Michael Ford (post until Oct. 31/19)
Criminal

Preparation key to successful self-defence argument: Daviau

Self-defence homicide is developing in Canada, as two recent cases show — but it's not a simple tactic for a criminal defence team to apply, says Toronto criminal lawyer Lindsay Daviau.

“What you’re entitled to do is if you believe on reasonable grounds that force is being used against you or the threat of force is being used against you or another person and you react in defending yourself or that other person, you’re entitled to use as much force as ‘reasonable in the circumstances,’” says Daviau, who practises with Rosen & Company Barristers.

“It’s not about meeting the force that is being used against you, it’s about what’s reasonable in the circumstances,” she tells AdvocateDaily.com. 

“While arguably it’s a little bit broader and gives people a little bit more room, I still think it’s not as if self-defence is a go-to defence,” Daviau says. “You still need to analyze all the actions and you still need to be able to account for what you did and why you did it.”

She points to two recent matters where men were acquitted after being charged in shooting deaths that occurred during theft attempts — one in Battleford, Sask. and the other in Hamilton, Ont.

Daviau says the federal government repealed self-defence sections in the Criminal Code in 2017, relying instead on the 2012 Citizen's Arrest and Self-defence Act with the intention that it would simplify the self-defence provisions.

The changes encompass both the defence of person and the defence of property, she explains.

The intention was to make the law “less problematic” in cases such as home invasions or other acts of violence, Daviau says.

“But of course the question has become what is considered reasonable in the circumstances,” she says.

And circumstances may include the location of the incident, such as in rural areas where police response times may be longer than in an urban locale, Daviau says.

“Maybe the reasonable circumstances in Alberta are different than what are reasonable in downtown Toronto,” she says.

“Certainly the test, because it is so broad or because it’s phrased in that way, allows for different circumstances being treated differently,” she says.

Daviau says she thinks it will be interesting studying an event in minute detail — an incident that occurred within seconds and the perceptions of the event by people who were involved and trying to determine what is reasonable in the circumstances.

“We’re talking about seconds, we’re talking about reaction,” she says. “If you find yourself an accused and someone was killed, what was reasonable to you in the sobering light of day might not appear reasonable to others.”

“I still think it has its limitations,” Daviau says. “I don’t want to leave the impression it’s an easy defence.
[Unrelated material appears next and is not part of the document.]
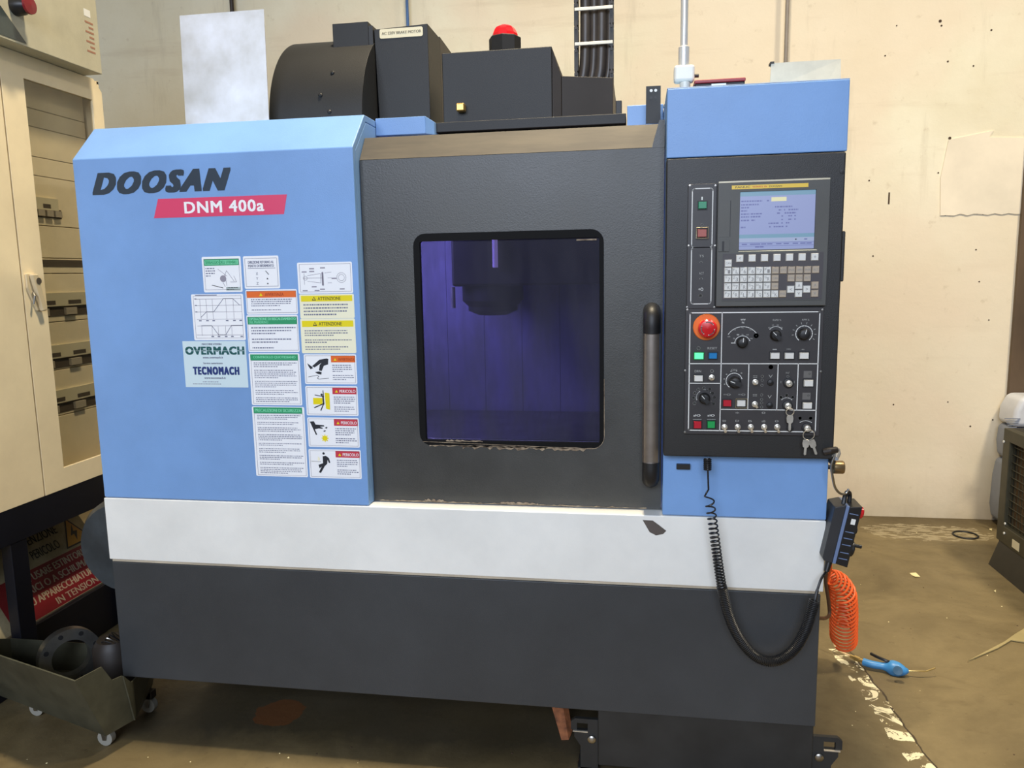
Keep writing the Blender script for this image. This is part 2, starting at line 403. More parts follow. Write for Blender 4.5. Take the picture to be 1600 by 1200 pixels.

People will point to what happened in Hamilton, what happened out West. It’s not such an available defence that anybody can use it.

“When you’re in the realm of self-defence, you have no other option,” she says. “If it’s reasonable in the circumstances, then one would presume you really had no other option. If you had an option to leave unharmed and you didn’t, then arguably it’s not reasonable,” she says.
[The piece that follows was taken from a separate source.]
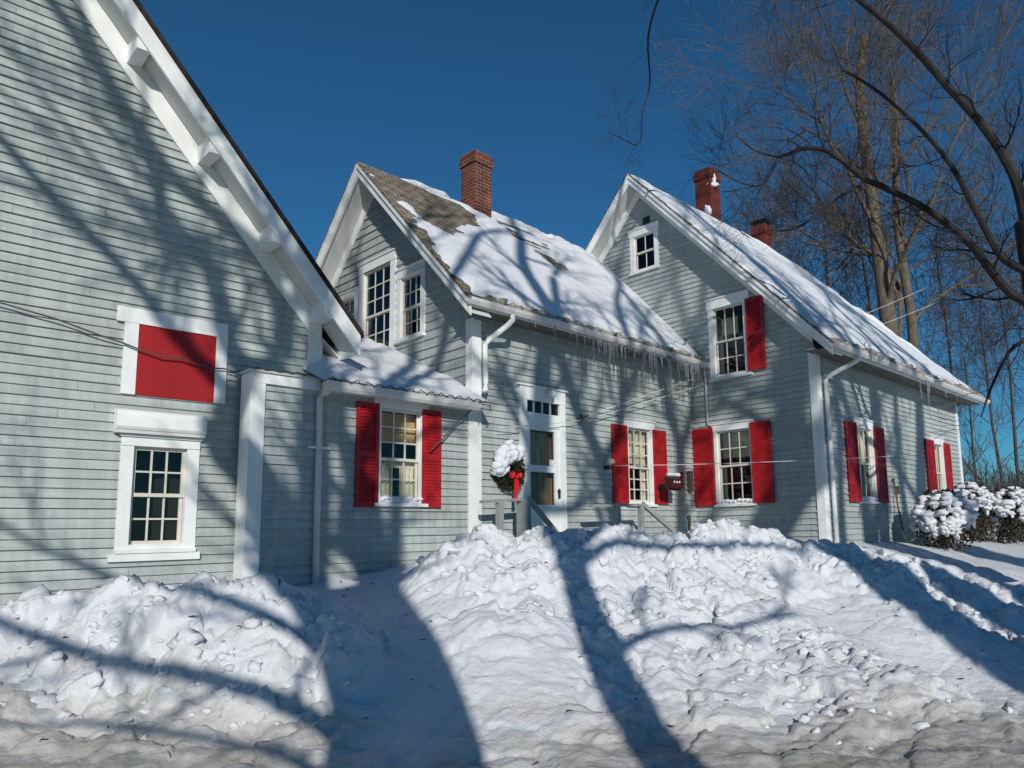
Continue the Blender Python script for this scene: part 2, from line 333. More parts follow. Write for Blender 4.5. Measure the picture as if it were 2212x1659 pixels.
def window(par, F, s0, s1, z0, z1, cw=0.11, head=0.17, cols=3, rows=(2, 2), cur=None, room='dark', sill=True, snowsill=False, ears=0.05, split=0.5, seed=3, sashm='sash', mun=0.022, o0=0.0, trims='white'):
    "s0..s1, z0..z1: outside of the casing. Returns the opening cut in the siding"
    mb = MB()
    mb.box(F, s0, s0 + cw, o0 - 0.04, o0 + 0.034, z0, z1 - head); mb.box(F, s1 - cw, s1, o0 - 0.04, o0 + 0.034, z0, z1 - head)
    mb.box(F, s0 - ears, s1 + ears, o0 - 0.04, o0 + 0.045, z1 - head, z1)
    mb.box(F, s0 - ears - 0.015, s1 + ears + 0.015, o0 - 0.04, o0 + 0.07, z1, z1 + 0.025)
    wn = mb.build('window', trims, par)
    a0, a1, b0, b1 = s0 + cw, s1 - cw, z0 + (0.05 if sill else 0), z1 - head
    if sill:
        mb = MB(); mb.box(F, s0 - ears * 0.8, s1 + ears * 0.8, o0 - 0.05, o0 + 0.075, z0 - 0.045, z0 + 0.0); mb.box(F, s0 + cw, s1 - cw, o0 - 0.05, o0 + 0.03, z0 + 0.0005, z0 + 0.05)
        mb.build('sill', trims, wn)
    zm = b0 + (b1 - b0) * split; st = 0.04
    for k, (lo, hi, oo) in enumerate(((zm - 0.015, b1, o0 - 0.022), (b0, zm + 0.02, o0 - 0.05))):
        mb = MB(); d = 0.026
        mb.box(F, a0, a0 + st, oo - d, oo, lo, hi); mb.box(F, a1 - st, a1, oo - d, oo, lo, hi)
        mb.box(F, a0 + st, a1 - st, oo - d, oo, lo, lo + st); mb.box(F, a0 + st, a1 - st, oo - d, oo, hi - st, hi)
        nr = rows[0] if k == 0 else rows[1]
        for i in range(1, cols):
            x = a0 + st + (a1 - a0 - 2 * st) * i / cols; mb.box(F, x - mun / 2, x + mun / 2, oo - d + 0.003, oo - 0.003, lo + st, hi - st)
        for j in range(1, nr):
            z = lo + st + (hi - lo - 2 * st) * j / nr; mb.box(F, a0 + st, a1 - st, oo - d + 0.006, oo - 0.006, z - mun / 2, z + mun / 2)
        mb.build('sash', sashm, wn)
        mb = MB(); qd = [F(a0 + st, oo - 0.013, lo + st), F(a1 - st, oo - 0.013, lo + st), F(a1 - st, oo - 0.013, hi - st), F(a0 + st, oo - 0.013, hi - st)]
        mb.quad(*(qd if F.a[1] * F.o[0] - F.a[0] * F.o[1] > 0 else qd[::-1]))
        mb.build('pane', 'glass', wn, fixn=False)
    mb = MB(); e = 0.25; dp = -0.55 + o0   # the room behind
    q = [(a0 - e, dp), (a1 + e, dp)]
    mb.quad(F(a0 - e, dp, b0 - e), F(a1 + e, dp, b0 - e), F(a1 + e, dp, b1 + e), F(a0 - e, dp, b1 + e))
    for (x, y) in ((a0 - e, a0), (a1 + e, a1)):
        mb.quad(F(x, dp, b0 - e), F(x, dp, b1 + e), F(y, -0.08 + o0, b1), F(y, -0.08 + o0, b0))
    mb.quad(F(a0 - e, dp, b0 - e), F(a1 + e, dp, b0 - e), F(a1, -0.08 + o0, b0), F(a0, -0.08 + o0, b0))
    mb.quad(F(a0 - e, dp, b1 + e), F(a1 + e, dp, b1 + e), F(a1, -0.08 + o0, b1), F(a0, -0.08 + o0, b1))
    mb.build('room_interior', room, wn)
    W = a1 - a0; H = b1 - b0
    for c in (cur or []):
        kind, x0, x1, y0, y1 = c[:5]
        m = {'c': 'curtain', 's': 'shade', 'k': 'curtain'}[kind]
        (curtain_mb(F, a0 + W * x0, a0 + W * x1, o0 - 0.13, b0 + H * y0, b0 + H * y1, max(2, 9 * (x1 - x0)), 0.018 if kind == 'c' else 0.001)).build('curtain' if kind != 's' else 'roller_shade', m, wn, smooth=True)
    if snowsill:
        mb = MB(); rnd = random.Random(seed); n = 9
        for i in range(n): mb.lump(F(s0 + cw * 0.6 + (s1 - s0 - cw * 1.2) * (i + 0.5) / n, o0 + 0.01, z0 + 0.055 + rnd.uniform(-0.005, 0.02)), (s1 - s0) / n * 0.75, i + seed, 2, (1, 0.5, 0.55), 0.3)
        tag(mb.build('sill_snow', 'snow', None, smooth=True, loc=F((s0 + s1) / 2, 0.02, z0)), snowsill, 'snow', None)
    return wn, (a0, a1, b0, b1)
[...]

“It certainly brings up an interesting argument about the availability of firearms,” Daviau says. “If you have a firearm and you know the perpetrator isn’t armed or has a bat, was it reasonable for you to use the firearm? I would argue that it depends upon the circumstances in the sense of how close you were to the person. Where were you when you fired the shot? Were you in a space you couldn’t escape from?”

She says the new Criminal Code provisions allow for the circumstances to deal with scenarios where an intruder doesn’t have a gun, but the resident does. “It doesn’t make the use of the gun unreasonable.”
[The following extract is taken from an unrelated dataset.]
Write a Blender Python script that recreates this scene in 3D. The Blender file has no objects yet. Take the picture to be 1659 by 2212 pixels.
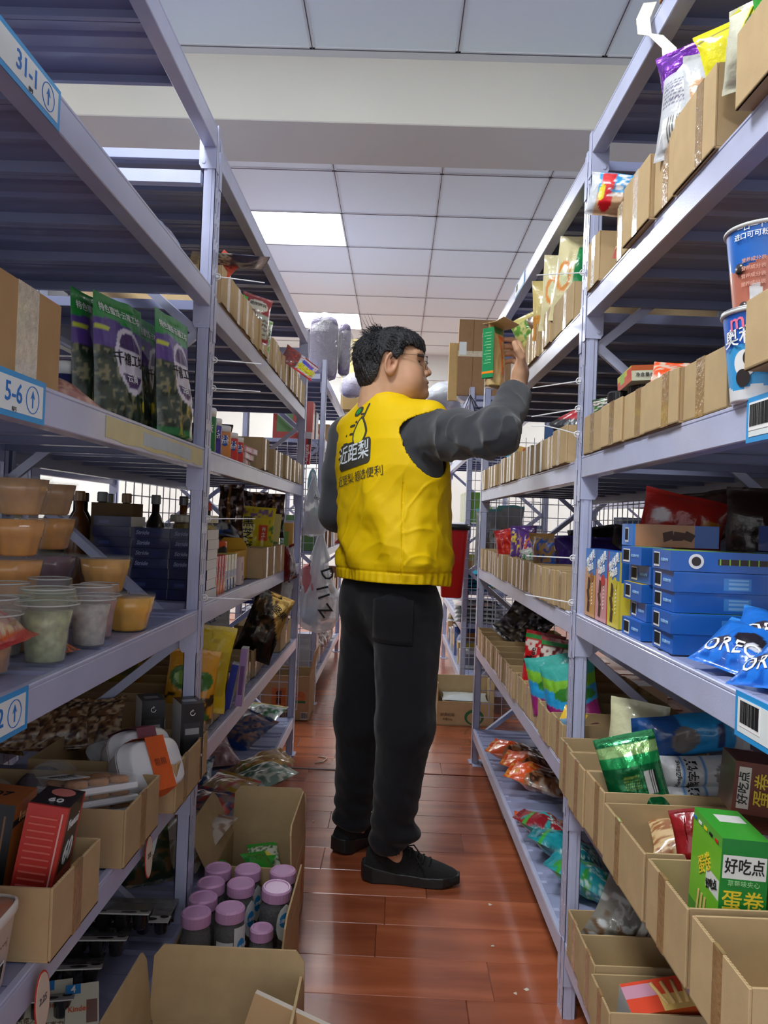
import bpy, math, random
import numpy as np
from mathutils import Vector, Matrix, Euler
from mathutils.bvhtree import BVHTree
R_ = math.radians
random.seed(7); np.random.seed(7)
SC = bpy.context.scene
COL = SC.collection
# ------------------------------------------------------------------ camera
def make_camera():
    p, y, r = .0117, -.0166, .0377
    fw = Vector((math.sin(y)*math.cos(p), math.cos(y)*math.cos(p), math.sin(p)))
    ri = Vector((math.cos(y), -math.sin(y), 0)); up = ri.cross(fw)
    r2 = ri*math.cos(r)+up*math.sin(r); u2 = -ri*math.sin(r)+up*math.cos(r)
    cd = bpy.data.cameras.new('camera'); cam = bpy.data.objects.new('camera', cd); COL.objects.link(cam)
    cd.sensor_fit = 'HORIZONTAL'; cd.sensor_width = 36; cd.lens = 1690*36/1659; cd.clip_start = .05
    m = Matrix((( r2.x, u2.x, -fw.x, 0), (r2.y, u2.y, -fw.y, 0), (r2.z, u2.z, -fw.z, 1.13), (0, 0, 0, 1)))
    cam.matrix_world = m; SC.camera = cam
make_camera()
# ------------------------------------------------------------------ world, exposure, lamps
w = bpy.data.worlds.new('world'); SC.world = w; w.use_nodes = True
w.node_tree.nodes['Background'].inputs[0].default_value = (.93, .97, 1, 1)
w.node_tree.nodes['Background'].inputs[1].default_value = .85
SC.view_settings.view_transform = 'Standard'; SC.view_settings.look = 'None'
SC.view_settings.gamma = 1; SC.view_settings.use_curve_mapping = False
SC.view_settings.exposure = .88
LAMP_W = 30.0
LAMPS = [(x, y) for x in (-4.32, -.72, 2.88) for y in (-1.375, 1.025, 5.225, 7.625)]
SC.cycles.max_bounces = 8; SC.cycles.diffuse_bounces = 4; SC.cycles.glossy_bounces = 3
SC.cycles.transmission_bounces = 6; SC.cycles.transparent_max_bounces = 12
SC.cycles.caustics_reflective = False; SC.cycles.caustics_refractive = False
SC.cycles.sample_clamp_indirect = 4
# ------------------------------------------------------------------ helpers
def lin(c):
    c = np.asarray(c, float)/255.
    return np.where(c <= .04045, c/12.92, ((c+.055)/1.055)**2.4)
MATS = {}
def mat(name, rgb=(200, 200, 200), rough=.5, metal=0., coat=0., bump=0., bscale=60., var=0., vscale=8., trans=0., alpha=1.,
        col=False, emit=0., spec=.5, ior=1.45, rnd=0., sheen=0.):
    if name in MATS: return MATS[name]
    m = bpy.data.materials.new(name); MATS[name] = m; m.use_nodes = True
    nt = m.node_tree; b = nt.nodes['Principled BSDF']; I = b.inputs
    c = lin(rgb); I['Base Color'].default_value = (*c, 1)
    I['Roughness'].default_value = rough; I['Metallic'].default_value = metal; I['IOR'].default_value = ior
    I['Coat Weight'].default_value = coat; I['Coat Roughness'].default_value = .08
    I['Specular IOR Level'].default_value = spec; I['Sheen Weight'].default_value = sheen
    I['Transmission Weight'].default_value = trans; I['Alpha'].default_value = alpha
    src = None
    if col:
        a = nt.nodes.new('ShaderNodeAttribute'); a.attribute_name = 'Col'; src = a.outputs['Color']
        nt.links.new(src, I['Base Color'])
    tc = None
    if var or bump:
        tc = nt.nodes.new('ShaderNodeTexCoord')
    if var or rnd:
        mx = nt.nodes.new('ShaderNodeHueSaturation')
        if src is None: mx.inputs['Color'].default_value = (*c, 1)
        else: nt.links.new(src, mx.inputs['Color'])
        ad = nt.nodes.new('ShaderNodeMath'); ad.operation = 'ADD'; ad.inputs[0].default_value = 1; ad.inputs[1].default_value = 0
        if var:
            n = nt.nodes.new('ShaderNodeTexNoise'); n.inputs['Scale'].default_value = vscale; n.inputs['Detail'].default_value = 3
            nt.links.new(tc.outputs['Object'], n.inputs['Vector'])
            mr = nt.nodes.new('ShaderNodeMapRange'); mr.inputs['To Min'].default_value = 1-var; mr.inputs['To Max'].default_value = 1+var
            mr.inputs['From Min'].default_value = .3; mr.inputs['From Max'].default_value = .7
            nt.links.new(n.outputs['Fac'], mr.inputs['Value']); nt.links.new(mr.outputs[0], ad.inputs[0])
        if rnd:
            oi = nt.nodes.new('ShaderNodeObjectInfo'); m2 = nt.nodes.new('ShaderNodeMapRange')
            m2.inputs['To Min'].default_value = -rnd; m2.inputs['To Max'].default_value = rnd
            nt.links.new(oi.outputs['Random'], m2.inputs['Value']); nt.links.new(m2.outputs[0], ad.inputs[1])
        nt.links.new(ad.outputs[0], mx.inputs['Value']); nt.links.new(mx.outputs[0], I['Base Color'])
    if bump:
        n = nt.nodes.new('ShaderNodeTexNoise'); n.inputs['Scale'].default_value = bscale; n.inputs['Detail'].default_value = 4
        nt.links.new(tc.outputs['Object'], n.inputs['Vector'])
        bp = nt.nodes.new('ShaderNodeBump'); bp.inputs['Strength'].default_value = bump; bp.inputs['Distance'].default_value = .01
        nt.links.new(n.outputs['Fac'], bp.inputs['Height']); nt.links.new(bp.outputs[0], I['Normal'])
    if emit:
        I['Emission Color'].default_value = (*c, 1); I['Emission Strength'].default_value = emit
    return m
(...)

In the Hamilton case, the homeowner’s belief that the other person had a gun is one of the circumstances the jury had to consider, Daviau says.

“We don’t have the same rights as in the U.S. in the sense that if someone shows up uninvited onto to your property, you’re entitled to shoot him,” she says. “That’s not the law here, nor should it be. But you’re starting to see cases where you have unarmed people on properties and they’re being shot at.

“To what extent are you able to defend yourself from a perceived attack?” Daviau asks.

She says people who find themselves charged in a possible self-defence situation should turn to counsel with experience in homicide trials.

“People get confused between provocation and self-defence,” Daviau explains. “They are two very different defences. Self-defence can get you acquitted. Provocation can reduce murder to manslaughter.”

Sometimes, however, they go hand-in-hand, she says.

The defence team has to rely on more than a statement claiming self-defence while testifying.

“There has to be a real consideration of the circumstances,” Daviau says.

The key to a robust defence is gathering information and evidence that supports the client’s account, she says.

“You need to start early in the brief. You can’t wait until a week before trial,” Daviau says. “You need to prepare the client to testify because if they’re going to raise self-defence, they are going to have to get into the witness box and they better be prepared to testify.

“You’re going to need counsel who is able to do that because if the jury or the judge doesn’t believe your story, you’re not going to be able to rely on that defence,” she says. “I think who you choose as a lawyer is important from that perspective.”

Daviau offers a final piece of advice relating to the beginning of any case — the arrest.

“Even if it’s self-defence, my advice to my client is to say nothing,” Daviau says. “Let the lawyer put the story together. The arrest is not the time to plead your case.”